Tradeflock Asia

Southeast Asian countries found themselves grappling with economic shockwaves on Thursday as they faced some of the highest tariffs imposed by the U.S. President Donald Trump. These hefty duties now threaten the economies that previously thrived on investments since Trump’s first-term tariffs on China redirected manufacturing to the region.

Vietnam, hit with a staggering 46% tariff, called for immediate discussions with Washington, deeming the duties “unfair.” Meanwhile, Thailand’s Prime Minister Paetongtarn Shinawatra voiced her intention to negotiate a reduction from the unexpected 37% rate, significantly higher than the anticipated 11%.

Read More: Thailand Sets Sights on Reducing Trade Surplus with the U.S.

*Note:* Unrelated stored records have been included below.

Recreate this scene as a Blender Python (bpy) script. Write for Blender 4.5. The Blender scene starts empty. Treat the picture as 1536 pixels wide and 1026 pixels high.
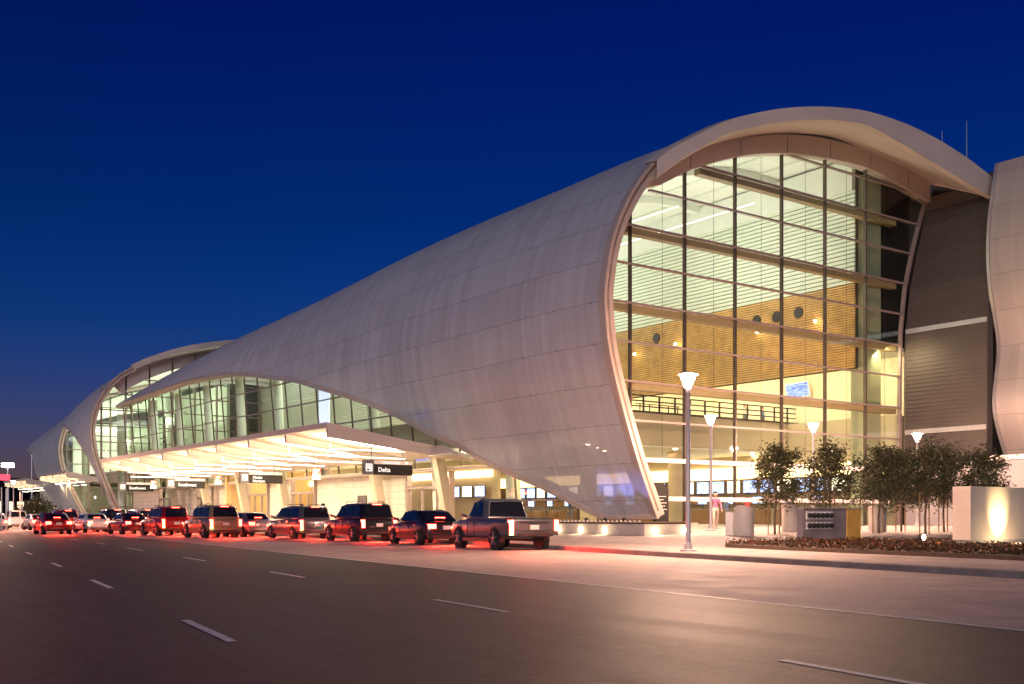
# Airport terminal at dusk.  Site axes: X runs along the glazed end wall, Y along the length of the hall.
import bpy, math, random
from mathutils import Vector, Matrix
R = math.radians
rnd = random.Random(11)
S = bpy.context.scene
C = S.collection
CAM = Vector((-37.79, -41.79, 1.15)); FPX = 1600.0; HORIZON = 776.0
U = (-.585, .811); V = (.811, .585); O = (6.195, 56.0)

# ------------------------------------------------------------------ survey helpers (photo measurement -> site metres)
def at(x, depth):
    X = (x - 768) / FPX * depth - O[0]; Y = depth - O[1]
    return (V[0]*X + V[1]*Y, U[0]*X + U[1]*Y)
def plane_a(x, y, a):
    t = (x - 768) / FPX
    b = (t*(O[1]+U[1]*a) - O[0] - U[0]*a) / (V[0] - t*V[1])
    return b, 1.15 + (HORIZON - y)*(O[1]+U[1]*a+V[1]*b)/FPX
def interp(x, xs, ys):
    if x <= xs[0]: return ys[0]
    for i in range(1, len(xs)):
        if x <= xs[i]:
            t = (x - xs[i-1]) / (xs[i] - xs[i-1]); return ys[i-1]*(1-t) + ys[i]*t
    return ys[-1]
def smooth_interp(x, xs, ys):
    # monotone-ish hermite
    if x <= xs[0]: return ys[0]
    if x >= xs[-1]: return ys[-1]
    for i in range(1, len(xs)):
        if x <= xs[i]:
            h = xs[i]-xs[i-1]; t = (x-xs[i-1])/h
            d = (ys[i]-ys[i-1])/h
            m0 = d if i == 1 else .5*(d + (ys[i-1]-ys[i-2])/(xs[i-1]-xs[i-2]))
            m1 = d if i == len(xs)-1 else .5*(d + (ys[i+1]-ys[i])/(xs[i+1]-xs[i]))
            return ys[i-1]*(2*t**3-3*t*t+1)+h*m0*(t**3-2*t*t+t)+ys[i]*(-2*t**3+3*t*t)+h*m1*(t**3-t*t)

# ------------------------------------------------------------------ materials
def nodes(name):
    m = bpy.data.materials.new(name); m.use_nodes = True
    nt = m.node_tree; return m, nt, nt.nodes['Principled BSDF'], nt.nodes['Material Output']
def mix_rgb(nt, mode, fac, a, b):
    n = nt.nodes.new('ShaderNodeMixRGB'); n.blend_type = mode
    for s, v in (('Fac', fac), ('Color1', a), ('Color2', b)):
        if hasattr(v, 'links') or hasattr(v, 'is_linked'): nt.links.new(v, n.inputs[s])
        elif s == 'Fac': n.inputs[s].default_value = v
        else: n.inputs[s].default_value = (*v, 1) if len(v) == 3 else v
    return n.outputs[0]
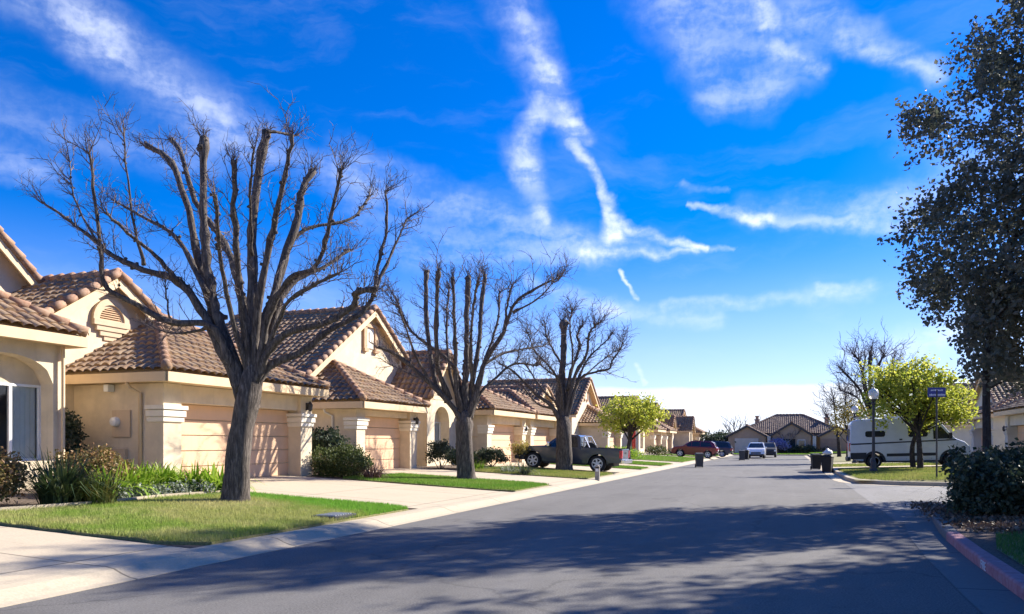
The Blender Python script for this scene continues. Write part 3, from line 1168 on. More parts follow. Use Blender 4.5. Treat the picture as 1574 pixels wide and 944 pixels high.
        bw = MB()
        for a, b_ in zip(ys[:-1], ys[1:]):
            bw.poly((xr, a, wt), (xr, b_, wt), (xr, b_, arc(b_) + .02), (xr, a, arc(a) + .02))
        s.wall.add(bw.v, bw.f)
        fr = MB()
        for a, b_, c, d in ((oy0, oy0 + .06, sill, wt), (oy1 - .06, oy1, sill, wt), (oy0 + .06, oy1 - .06, sill, sill + .06), (oy0 + .06, oy1 - .06, wt - .06, wt)):
            fr.box(xr - .05, xr + .03, a, b_, c, d)
        for i in range(1, panes):
            m = oy0 + (oy1 - oy0) * i / panes
            fr.box(xr - .05, xr + .032, m - .035, m + .035, sill + .06, wt - .06)
        f = s.part('window', fr, 'white_paint')
        s.part('pane', MB().poly((xr - .02, oy0 + .05, sill + .05), (xr - .02, oy1 - .05, sill + .05), (xr - .02, oy1 - .05, wt - .05), (xr - .02, oy0 + .05, wt - .05)), 'window_glass', f)
        cu_ = MB()
        m = (oy0 + oy1) / 2
        for a, b_ in ((oy0 + .05, m - (oy1 - oy0) * .12), (m + (oy1 - oy0) * .2, oy1 - .05)):
            n = max(4, int((b_ - a) / .06))
            for i in range(n):
                ya, yb = a + (b_ - a) * i / n, a + (b_ - a) * (i + 1) / n
                da, db = (.06, .09) if i % 2 else (.09, .06)
                cu_.poly((xr - da, ya, sill), (xr - db, yb, sill), (xr - db, yb, wt), (xr - da, ya, wt))
        s.part('curtain', cu_, 'curtain', f)
        s.part('room', MB().box(xr - 1.2, xr - .3, oy0 - .2, oy1 + .2, sill - .2, wt + .1), 'room_dark', f)

    def downspout(s, x, y, z0, z1, back=0):
        mb = MB()
        mb.tube([(x + back, y, z1), (x + back * .6, y, z1 - .08), (x, y, z1 - .25), (x, y, z0 + .1), (x + .1, y, z0)], .04, 8)
        return s.part('downspout', mb, s.trm, smooth=True)

    def fan_vent(s, x, y, z, r):
        """half-round plaster surround over a tapering corbel, louvres inside"""
        mb = MB()
        N = 14
        for (ra, rb, dx) in ((r, r * .72, .10), (r * .72, r * .60, .05)):
            for i in range(N):
                a0, a1 = math.pi * i / N, math.pi * (i + 1) / N
                q = [(y + math.cos(a) * k, z + math.sin(a) * k) for a, k in ((a0, ra), (a1, ra), (a1, rb), (a0, rb))]
                mb.add([(x + .002, *p) for p in q] + [(x + dx, *p) for p in q], [(4, 5, 6, 7), (0, 1, 5, 4), (2, 3, 7, 6), (1, 2, 6, 5), (3, 0, 4, 7)])
        o = s.part('gable_vent', mb, 'stucco_tan')
        lv = MB()
        for i in range(6):
            zz = z + r * .6 * (i + .1) / 6
            hw = math.sqrt(max(0, (r * .58) ** 2 - (zz - z) ** 2))
            lv.add([(x + .01, y - hw, zz + .05), (x + .01, y + hw, zz + .05), (x + .06, y + hw, zz), (x + .06, y - hw, zz)], [(0, 1, 2, 3)])
        s.part('louvre', lv, 'vent_brown', o)
        cb = MB()
        for k, (hw, z0, z1, d) in enumerate(((r, -.16, 0, .13), (r * .82, -.30, -.16, .10), (r * .6, -.44, -.30, .07), (r * .35, -.56, -.44, .04))):
            cb.box(x + .001, x + d, y - hw, y + hw, z + z0, z + z1)
        s.part('corbel', cb, 'stucco_tan', o, bevel=.01)
        return o

    def frame_vent(s, x, y, z, wd, ht):
        """stepped plaster niche: two posts, a head, a sill and a pale recessed panel"""
        mb = MB()
        mb.box(x + .001, x + .10, y - wd, y - wd * .55, z, z + ht)
        mb.box(x + .001, x + .10, y + wd * .55, y + wd, z, z + ht)
        mb.box(x + .001, x + .13, y - wd * 1.12, y + wd * 1.12, z + ht, z + ht + .16)
        mb.box(x + .001, x + .13, y - wd * 1.0, y - wd * .45, z - .14, z)
        mb.box(x + .001, x + .13, y + wd * .45, y + wd * 1.0, z - .14, z)
        o = s.part('gable_vent', mb, 'vent_brown', bevel=.012)
        p = MB()
        p.box(x + .001, x + .04, y - wd * .5, y + wd * .5, z + .03, z + ht - .02)
        p.box(x + .04, x + .08, y - wd * .2, y + wd * .2, z + ht * .35, z + ht * .8)
        s.part('panel', p, 'trim_pale', o)
        return o

    def chimney(s, x, y, z0, z1, r=.45):
        mb = MB()
        mb.box(x - r, x + r, y - r, y + r, z0, z1)
        mb.box(x - r - .1, x + r + .1, y - r - .1, y + r + .1, z1, z1 + .18)
        mb.box(x - r + .08, x + r - .08, y - r + .08, y + r - .08, z1 + .18, z1 + .55)
        mb.box(x - r - .02, x + r + .02, y - r - .02, y + r + .02, z1 + .55, z1 + .68)
        return s.part('chimney', mb, 'brick_chimney', bevel=.015)

    def sconce(s, x, y, z):
        mb = MB()
        mb.box(x, x + .06, y - .05, y + .05, z - .1, z + .14)
        mb.lathe((x + .14, y, z - .08), [(.03, -.06), (.075, 0), (.09, .16), (.04, .23), (.01, .28)], 8)
        return s.part('wall_lamp', mb, 'metal_dark')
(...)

Both nations have been major beneficiaries of the “China+1” strategy, where manufacturers diversified their production away from China to nearby countries to dodge earlier U.S. tariffs.

“We must sit down for detailed negotiations,” stated Shinawatra. “Missing our GDP target is not an option.”

Of the nine Southeast Asian countries targeted by Trump, six received steep tariffs ranging from 32% to 49%. In contrast, the European Union faces a 20% duty, Japan 24%, and India 27%. Despite the blow, none of the affected Southeast Asian countries have announced any plans for retaliatory measures.